The Port of Coupeville has a new District 3 commissioner

Martin Vandepas, a farmer, has been chosen as the Port of Coupeville’s District 3 commissioner.

The Port of Coupeville Board of Commissioners chose Martin Vandepas, a farmer, to be the commissioner of District 3, a role suddenly left vacant by John Callahan shortly after his victory in the 2023 election.

Vandepas landed the job Wednesday, the same morning he was interviewed by District 1 Commissioner Marianne Burr and District 2 Commissioner John Mishasek during a special public meeting.

The other candidates were Tammy Murphy — owner of Whidbey Island Markets — and Michael Diamanti — a veteran who has served on the port board in the past. James Mirabile and Angela Ewert dropped their applications.

Following the interviews, the board and Executive Director Chris Michalopoulos discussed the candidates in an executive session, after which both Burr and Mishasek chose Vandepas for his experience and his understanding of the port’s ongoing projects.
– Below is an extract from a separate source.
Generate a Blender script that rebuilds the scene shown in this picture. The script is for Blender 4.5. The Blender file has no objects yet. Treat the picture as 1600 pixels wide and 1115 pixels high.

In an interview, Michalopoulos called Vandepas “an idea person” for bringing up interesting ideas, such as the possibility of exploring a ferry connecting Whidbey to Camano or creating a farm incubator with shared infrastructure and tools for new farmers who want to start their own farming activity.

Furthermore, Michalopoulos said, Vandepas has asked interesting questions following previous board meetings he’s attended as a member of the public.

“I think the Board of Commissioners made the right decision,” he said. “We’re excited to have Martin be a part of that team and bring his fresh ideas.”

Vandepas, 43, is from Albany, Oregon. In 2019, after being bit by “the farm bug,” he moved to Greenbank in search of more land to farm.

Now, he co-owns the Slow and Steady Farm, a sustainable farm located in Greenbank, and prepares budgets and grant applications as a board member of the Whidbey Island Grown Cooperative, which he joined in January 2023 and became treasurer of in January 2024.

As a peer reviewer for the USDA Farmers Market Promotion Program, Vandepas has reviewed grants up to $500,000 each for five grant cycles.

Vandepas’ first meeting as a member of the board will be March 13, and he will be up for re-election at the next general election. In the meantime, the port is working on a variety of projects.

Michalopoulos expects the replacement and rehabilitation of the caps and piles that support the Wharf to be completed by March 11, with the last steps being welding eight new steel piles and attaching them to the Wharf structure.

Two weeks ago, part of the wharf’s bulkhead collapsed due to the storm and is now in need of an emergency repair.

Currently, the port is also trying to get bids to replace or enhance the wharf’s septic and sewage system. Monday, the port will meet with an architect and structural engineers to discuss the replacement of the wharf’s siding, windows and doors, a project Michalopoulos hopes will start on Sept. 15.

The pond at Greenbank Farm, used for fire suppression, is also being rehabilitated due to sediment accumulation and because the vegetation was so thick it caused the sides of the ponds to collapse. Once restored, the pond can also be used for agricultural purposes.